The grotesque enemy designs: tendrils, twitchy flesh, maws that open like greedy mouths. They may be cannon fodder, but look at how stylishly they gnaw on corridors.
Cosmic horror whispers in level design: random chases, moans in the static, hidden rooms. Evil lurks beyond knowing, and the unknown always feels satisfying.
What Evil Does Right Here
Combos + abilities: mixing katana slashes + ranged weapons or magic-like powers makes each run feel like crafting a custom torture device… er, combat style. Each death teaches you a new trick. (Katanaut is more than just “hack-and-slash space gore.”)
The limited ammo + stamina + timing: forces you to be efficient. Greed kills. This design makes villainous enemies feel more than obstacles—they feel like threats you owe respect.
Visual + audio atmosphere: space station aesthetic gone bad, neon glow-meets flesh, gory pixel art, sound design that makes you dread each corridor. Evil should be pretty, and this is pretty sinister.

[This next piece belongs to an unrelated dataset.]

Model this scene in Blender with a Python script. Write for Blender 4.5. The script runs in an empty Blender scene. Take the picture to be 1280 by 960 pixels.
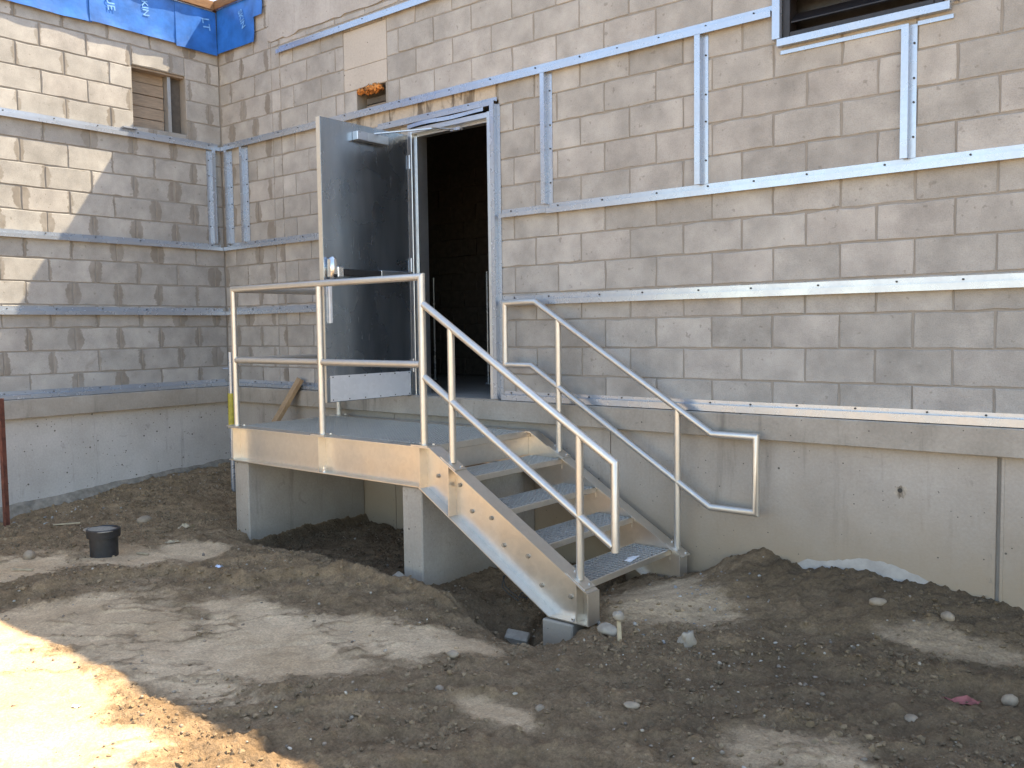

What Feels Like Evil Overreach / Areas Where Evil Has to Wait for a Patch
Some bosses / large enemies are annoyingly tanky: they eat hits without enough feedback. Evil is more satisfiable when its power is visceral and understandable, not just long HP bars.
Rogue-lite repetition: the reset after each run can feel frustrating when you want to stay in the horror, the ambience, the mystery—but evil wants you to survive and explore. Sometimes the loop cuts you off too soon.

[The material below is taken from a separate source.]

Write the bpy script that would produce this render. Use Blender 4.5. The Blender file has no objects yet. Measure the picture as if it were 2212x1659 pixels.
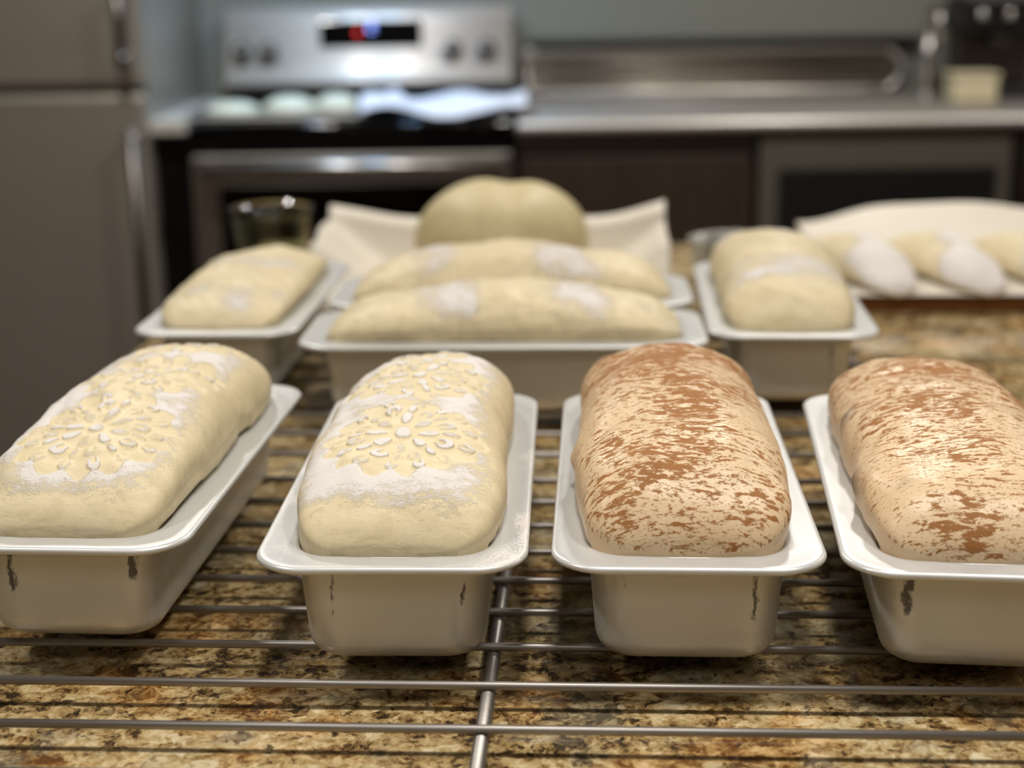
import bpy, bmesh, math
import numpy as np
from mathutils import Vector, Matrix, Euler

sc = bpy.context.scene
col = sc.collection
# ------------------------------------------------------------------ camera, world, lights, exposure
CT = 0.915                      # island worktop height
D_ROD = 0.0135                  # wire centre above worktop
RIM = CT + D_ROD + 0.062        # pan rim plane
CAMZ = RIM + 0.27265
PITCH, ROLL = 0.261083, -0.014041
cam_d = bpy.data.cameras.new('camera')
cam = bpy.data.objects.new('camera', cam_d)
col.objects.link(cam)
cam_d.sensor_width = 36.0
cam_d.lens = 3320.0 / 2212.0 * 36.0
cam.location = (0, 0, CAMZ)
cam.rotation_euler = (Euler((math.pi / 2 - PITCH, 0, 0)).to_matrix() @ Matrix.Rotation(ROLL, 3, 'Z')).to_euler()
cam_d.dof.use_dof = True
cam_d.dof.focus_distance = 0.775
cam_d.dof.aperture_fstop = 4.9
cam_d.dof.aperture_blades = 0
cam_d.clip_start = 0.02
sc.camera = cam

sc.view_settings.view_transform = 'Standard'
sc.view_settings.look = 'None'
sc.view_settings.gamma = 1.0
sc.view_settings.use_curve_mapping = False
sc.view_settings.exposure = 0.0
sc.cycles.use_denoising = True
sc.cycles.max_bounces = 8
sc.cycles.sample_clamp_indirect = 6.0
sc.cycles.caustics_reflective = False
sc.cycles.caustics_refractive = False

w = bpy.data.worlds.new('world')
sc.world = w
w.use_nodes = True
w.node_tree.nodes['Background'].inputs[0].default_value = (1.0, 0.95, 0.88, 1)
w.node_tree.nodes['Background'].inputs[1].default_value = 0.07

CEIL = 2.45
def lamp(name, x, y, energy, color, size=0.16, z=CEIL - 0.012, rot=(0, 0, 0), spread=150):
    l = bpy.data.lights.new(name, 'AREA')
    l.shape = 'DISK'
    l.size = size
    l.energy = energy
    l.color = color
    l.spread = math.radians(spread)
    o = bpy.data.objects.new(name, l)
    o.location = (x, y, z)
    o.rotation_euler = rot
    col.objects.link(o)
    return o
WARM = (1.0, 0.955, 0.895)
lamp('downlight', 0.05, 0.52, 7.5, WARM, 0.22)
lamp('downlight', -1.05, 0.55, 7, WARM, 0.22)
lamp('downlight', 0.66, 0.50, 7, WARM, 0.22)
lamp('added_soft_fill', 0.45, -1.0, 5.5, WARM, 1.1)  # added fill behind the camera, no real fixture; wide to soften rim shadows
lamp('added_soft_fill', -1.0, -1.0, 4.5, WARM, 1.1)  # second added fill, left of the camera, likewise without a real fixture
lamp('downlight', 0.58, 2.75, 18, WARM)
lamp('downlight', -0.74, 2.75, 17, WARM)
lamp('downlight', 1.75, 2.75, 10, WARM)
COOL = (0.30, 0.60, 1.0)
lamp('range_hood_light', -0.58, 3.78, 2.0, COOL, 0.08, 1.66)
lamp('range_hood_light', -0.20, 3.78, 2.0, COOL, 0.08, 1.66)

# ------------------------------------------------------------------ material helpers
class NT:
    def __init__(s, name):
        s.m = bpy.data.materials.new(name)
        s.m.use_nodes = True
        s.t = s.m.node_tree
        s.n = s.t.nodes
        s.b = s.n['Principled BSDF']
    def new(s, typ, **kw):
        n = s.n.new(typ)
        for k, v in kw.items():
            setattr(n, k, v)
        return n
    def link(s, a, b):
        s.t.links.new(a, b)
    def setin(s, node, key, v):
        i = node.inputs[key]
        if isinstance(v, bpy.types.NodeSocket):
            s.link(v, i)
        else:
            i.default_value = v
    def math(s, op, a, b=0.0, c=0.0, clamp=False):
        n = s.new('ShaderNodeMath', operation=op, use_clamp=clamp)
        s.setin(n, 0, a); s.setin(n, 1, b); s.setin(n, 2, c)
        return n.outputs[0]
    def step(s, v, lo, hi):
        n = s.new('ShaderNodeMapRange', interpolation_type='SMOOTHSTEP')
        s.setin(n, 0, v); s.setin(n, 1, lo); s.setin(n, 2, hi)
        n.inputs[3].default_value = 0.0; n.inputs[4].default_value = 1.0
        return n.outputs[0]
    def mix(s, f, a, b):
        n = s.new('ShaderNodeMix', data_type='RGBA')
        s.setin(n, 0, f)
        for idx, v in ((6, a), (7, b)):
            if isinstance(v, bpy.types.NodeSocket):
                s.link(v, n.inputs[idx])
            else:
                n.inputs[idx].default_value = (*v, 1) if len(v) == 3 else v
        return n.outputs[2]
    def noise(s, vec, scale, detail=4.0, rough=0.55, dist=0.0):
        n = s.new('ShaderNodeTexNoise')
        if vec is not None:
            s.link(vec, n.inputs['Vector'])
        n.inputs['Scale'].default_value = scale
        n.inputs['Detail'].default_value = detail
        n.inputs['Roughness'].default_value = rough
        n.inputs['Distortion'].default_value = dist
        return n.outputs[0]
    def obj(s):
        return s.new('ShaderNodeTexCoord').outputs['Object']
    def mapping(s, vec, scale=(1, 1, 1), loc=(0, 0, 0), rot=(0, 0, 0)):
        n = s.new('ShaderNodeMapping')
        s.link(vec, n.inputs[0])
        n.inputs['Scale'].default_value = scale
        n.inputs['Location'].default_value = loc
        n.inputs['Rotation'].default_value = rot
        return n.outputs[0]
    def attr(s, name):
        return s.new('ShaderNodeAttribute', attribute_name=name)
    def ramp(s, f, stops, interp='LINEAR'):
        n = s.new('ShaderNodeValToRGB')
        n.color_ramp.interpolation = interp
        e = n.color_ramp.elements
        while len(e) < len(stops):
            e.new(0.5)
        for el, (p, c) in zip(e, stops):
            el.position = p
            el.color = (*c, 1)
        s.link(f, n.inputs[0])
        return n.outputs[0]
    def bump(s, h, strength, dist):
        n = s.new('ShaderNodeBump')
        s.link(h, n.inputs['Height'])
        n.inputs['Strength'].default_value = strength
        n.inputs['Distance'].default_value = dist
        s.link(n.outputs[0], s.b.inputs['Normal'])
    def base(s, v):
        s.setin(s.b, 'Base Color', v if isinstance(v, bpy.types.NodeSocket) else (*v, 1))
    def p(s, **kw):
        names = dict(metal='Metallic', rough='Roughness', spec='Specular IOR Level', coat='Coat Weight',
                     coatr='Coat Roughness', sss='Subsurface Weight', trans='Transmission Weight', ior='IOR',
                     aniso='Anisotropic')
        for k, v in kw.items():
            s.setin(s.b, names[k], v)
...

Reading large fights in pixel art + cluttered rooms can get messy. When everything’s soaking in blood and glitch effects, sometimes it’s tough to tell “where’s the tentacle, where’s the hostile, where’s just wall-decay?” Evil wants clarity when it strikes.
Game Highlights / Showdown Moments
Early runs where everything is new: first megamorph-enemy, first corruption chamber, first time you realize that hallway was watching you.

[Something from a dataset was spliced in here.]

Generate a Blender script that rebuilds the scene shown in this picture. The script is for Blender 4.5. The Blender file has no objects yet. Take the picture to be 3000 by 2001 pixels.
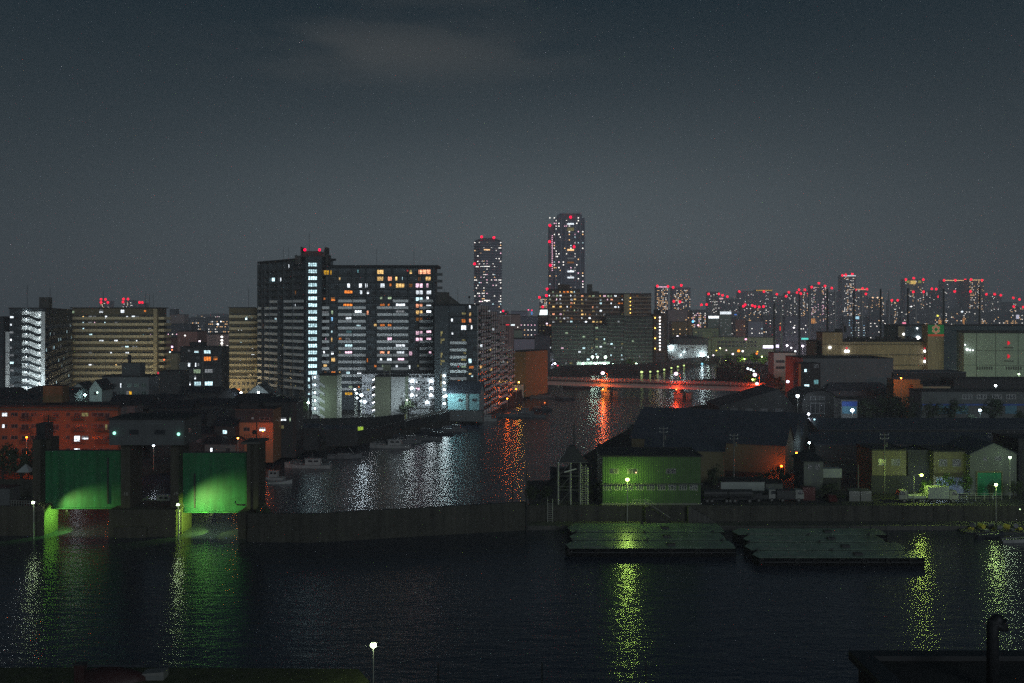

When you unlock a build that lets ranged chaos + sword dance combo: feels mighty. Evil feels powerful when you earn the build that can swallow hordes.
Chases / random horror events: they’re unpredictable, tension-loaded, and when you narrowly dodge them, that’s pure delight.
CRIMENET Verdict
If evil had a personal trainer, it’d be Katanaut. It forces you to learn, to respect threat, to feel fear and then turn it on its head. Evil triumphs best when it’s cunning, stylish, and unapologetically bloody.
So yes: if the demonic forces on this station had a fan club, I’d be in it. Naut may be the hero, but the real stars are those horrors hiding in vents, the corrupted flesh, the grotesque. Katanaut gives them space to shine.
FAQ – For Players Who Like Trouble
What kind of game is Katanaut?
A roguelite action-game (also seen described as roguelike or hack-and-slash) set aboard a slowly derelict space station. You play as "Naut," wielding a katana, a gun (secondary), and unlocking abilities, fighting mutated horror enemies.
What makes it difficult / punishing?
Tough enemy mobs, bosses with big reach + high damage, limited resources (ammo, stamina), and resets after death. The “loop” makes you revisit but forces improvement.
Is the game’s horror more style or substance?
Style heavy, substance enough. The horror is cosmic, grotesque, atmospheric—not always loud, not always jumpy, but constantly unsettling. The game leans on visuals, sound, environment more than cheap shocks.
Is there replay value?
Yes. Unlockables, new abilities, varied builds, randomized aspects of levels, plus the cosmetic and environmental changes make each run feel different.
Is it worth your time if you like dark games?
Definitely. But you’ll suffer. If you want power fantasies, prepare to fight for every slash. If you like creeping dread, disgusting creature designs, and satisfying combat—that mix is rare, and Katanaut delivers.